Requirements: Find all the lines with "objects" and gather them.

Given data:
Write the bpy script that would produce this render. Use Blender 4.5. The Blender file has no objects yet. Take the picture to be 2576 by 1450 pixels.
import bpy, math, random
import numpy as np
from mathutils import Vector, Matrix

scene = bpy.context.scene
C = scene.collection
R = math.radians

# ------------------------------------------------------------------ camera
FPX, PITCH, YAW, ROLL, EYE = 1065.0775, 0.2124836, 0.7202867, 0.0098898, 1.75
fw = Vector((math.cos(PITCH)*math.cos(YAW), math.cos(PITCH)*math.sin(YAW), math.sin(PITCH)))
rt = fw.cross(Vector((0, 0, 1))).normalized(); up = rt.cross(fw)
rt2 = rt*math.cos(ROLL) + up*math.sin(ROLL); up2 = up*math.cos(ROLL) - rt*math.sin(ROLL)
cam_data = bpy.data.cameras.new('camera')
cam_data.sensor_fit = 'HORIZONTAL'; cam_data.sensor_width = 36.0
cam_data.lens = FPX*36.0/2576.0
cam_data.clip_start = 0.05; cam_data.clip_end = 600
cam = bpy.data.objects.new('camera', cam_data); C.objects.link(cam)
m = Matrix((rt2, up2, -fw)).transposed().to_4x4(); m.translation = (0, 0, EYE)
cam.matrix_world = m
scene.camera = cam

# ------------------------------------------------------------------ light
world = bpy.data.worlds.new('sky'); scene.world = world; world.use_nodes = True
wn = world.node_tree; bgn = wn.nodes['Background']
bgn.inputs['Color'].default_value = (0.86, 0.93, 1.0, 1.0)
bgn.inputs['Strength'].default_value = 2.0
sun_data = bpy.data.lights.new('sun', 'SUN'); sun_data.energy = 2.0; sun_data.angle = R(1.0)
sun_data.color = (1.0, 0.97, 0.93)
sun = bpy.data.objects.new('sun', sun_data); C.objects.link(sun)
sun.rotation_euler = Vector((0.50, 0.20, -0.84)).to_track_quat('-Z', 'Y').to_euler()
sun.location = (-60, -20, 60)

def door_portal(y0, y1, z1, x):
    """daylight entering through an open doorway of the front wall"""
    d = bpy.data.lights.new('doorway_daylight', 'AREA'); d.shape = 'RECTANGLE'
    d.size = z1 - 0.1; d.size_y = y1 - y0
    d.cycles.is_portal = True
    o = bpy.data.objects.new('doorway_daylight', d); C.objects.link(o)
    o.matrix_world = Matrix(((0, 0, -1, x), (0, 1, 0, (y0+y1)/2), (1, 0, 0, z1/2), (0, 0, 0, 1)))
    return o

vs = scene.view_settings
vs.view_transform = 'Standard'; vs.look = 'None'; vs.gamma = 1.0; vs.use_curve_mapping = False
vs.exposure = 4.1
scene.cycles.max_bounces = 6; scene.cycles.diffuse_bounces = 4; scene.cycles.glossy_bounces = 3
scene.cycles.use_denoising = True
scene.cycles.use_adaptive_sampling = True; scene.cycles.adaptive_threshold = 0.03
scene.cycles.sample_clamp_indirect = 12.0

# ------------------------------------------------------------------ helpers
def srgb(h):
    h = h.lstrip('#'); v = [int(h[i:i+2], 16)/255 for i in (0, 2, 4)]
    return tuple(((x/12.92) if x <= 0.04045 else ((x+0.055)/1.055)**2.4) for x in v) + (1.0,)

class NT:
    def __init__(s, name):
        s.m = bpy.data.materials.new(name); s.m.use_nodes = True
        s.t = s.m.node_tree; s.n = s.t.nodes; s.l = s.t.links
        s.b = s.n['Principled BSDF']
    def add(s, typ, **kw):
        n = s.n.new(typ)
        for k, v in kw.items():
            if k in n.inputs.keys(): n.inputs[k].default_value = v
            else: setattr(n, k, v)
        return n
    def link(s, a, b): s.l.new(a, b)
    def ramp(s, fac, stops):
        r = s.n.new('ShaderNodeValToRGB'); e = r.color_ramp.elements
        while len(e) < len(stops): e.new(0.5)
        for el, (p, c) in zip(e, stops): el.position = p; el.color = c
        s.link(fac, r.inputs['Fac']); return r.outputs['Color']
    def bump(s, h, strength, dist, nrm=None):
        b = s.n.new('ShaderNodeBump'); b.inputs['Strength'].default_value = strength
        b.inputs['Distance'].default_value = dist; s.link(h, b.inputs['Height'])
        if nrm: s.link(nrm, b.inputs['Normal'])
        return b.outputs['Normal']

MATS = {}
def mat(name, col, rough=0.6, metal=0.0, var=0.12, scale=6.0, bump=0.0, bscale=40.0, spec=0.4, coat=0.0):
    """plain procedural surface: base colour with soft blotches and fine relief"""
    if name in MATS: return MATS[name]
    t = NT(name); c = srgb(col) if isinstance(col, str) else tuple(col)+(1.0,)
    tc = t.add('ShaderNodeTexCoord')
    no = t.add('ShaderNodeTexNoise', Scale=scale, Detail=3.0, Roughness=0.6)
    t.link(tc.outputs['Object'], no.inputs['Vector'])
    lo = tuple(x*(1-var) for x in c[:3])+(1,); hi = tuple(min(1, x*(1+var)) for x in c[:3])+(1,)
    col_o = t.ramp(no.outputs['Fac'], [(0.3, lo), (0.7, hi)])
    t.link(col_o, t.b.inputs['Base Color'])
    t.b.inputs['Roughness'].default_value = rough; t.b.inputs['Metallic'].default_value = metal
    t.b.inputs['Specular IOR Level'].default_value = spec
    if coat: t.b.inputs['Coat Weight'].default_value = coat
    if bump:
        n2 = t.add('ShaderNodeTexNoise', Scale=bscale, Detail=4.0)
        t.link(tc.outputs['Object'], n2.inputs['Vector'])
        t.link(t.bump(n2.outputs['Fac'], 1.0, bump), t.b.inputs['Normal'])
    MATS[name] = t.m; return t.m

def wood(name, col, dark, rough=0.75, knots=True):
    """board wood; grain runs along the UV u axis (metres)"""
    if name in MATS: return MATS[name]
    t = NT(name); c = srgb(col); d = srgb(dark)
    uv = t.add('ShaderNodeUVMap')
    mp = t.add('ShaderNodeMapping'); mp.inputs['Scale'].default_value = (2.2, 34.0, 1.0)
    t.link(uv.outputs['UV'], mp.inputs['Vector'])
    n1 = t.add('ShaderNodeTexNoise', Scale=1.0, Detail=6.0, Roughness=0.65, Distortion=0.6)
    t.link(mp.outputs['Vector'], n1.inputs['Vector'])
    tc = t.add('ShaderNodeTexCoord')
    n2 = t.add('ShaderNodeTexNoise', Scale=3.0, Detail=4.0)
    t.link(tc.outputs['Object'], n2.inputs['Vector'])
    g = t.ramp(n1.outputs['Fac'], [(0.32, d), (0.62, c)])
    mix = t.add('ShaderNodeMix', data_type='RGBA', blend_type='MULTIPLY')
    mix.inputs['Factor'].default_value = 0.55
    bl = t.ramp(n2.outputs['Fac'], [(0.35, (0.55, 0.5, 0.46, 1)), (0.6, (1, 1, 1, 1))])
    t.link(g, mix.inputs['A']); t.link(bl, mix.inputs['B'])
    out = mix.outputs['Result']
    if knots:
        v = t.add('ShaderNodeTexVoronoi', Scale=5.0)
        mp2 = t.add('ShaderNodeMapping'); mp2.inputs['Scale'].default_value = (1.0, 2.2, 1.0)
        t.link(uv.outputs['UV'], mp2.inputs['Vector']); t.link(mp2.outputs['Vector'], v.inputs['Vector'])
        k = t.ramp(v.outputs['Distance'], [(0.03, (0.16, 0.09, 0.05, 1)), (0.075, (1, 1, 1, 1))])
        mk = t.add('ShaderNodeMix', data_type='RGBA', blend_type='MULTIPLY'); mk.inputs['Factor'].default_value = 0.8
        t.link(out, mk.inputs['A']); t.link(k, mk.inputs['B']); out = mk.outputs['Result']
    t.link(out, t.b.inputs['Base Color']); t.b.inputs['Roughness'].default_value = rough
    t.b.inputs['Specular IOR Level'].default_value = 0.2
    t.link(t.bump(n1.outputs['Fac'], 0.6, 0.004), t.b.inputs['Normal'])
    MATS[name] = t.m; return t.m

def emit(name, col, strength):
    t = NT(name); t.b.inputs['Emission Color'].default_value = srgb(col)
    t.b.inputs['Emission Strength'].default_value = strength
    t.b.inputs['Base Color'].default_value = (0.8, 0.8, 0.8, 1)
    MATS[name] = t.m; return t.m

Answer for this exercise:
Write the bpy script that would produce this render. Use Blender 4.5. The Blender file has no objects yet. Take the picture to be 2576 by 1450 pixels.
cam = bpy.data.objects.new('camera', cam_data); C.objects.link(cam)
sun = bpy.data.objects.new('sun', sun_data); C.objects.link(sun)
    o = bpy.data.objects.new('doorway_daylight', d); C.objects.link(o)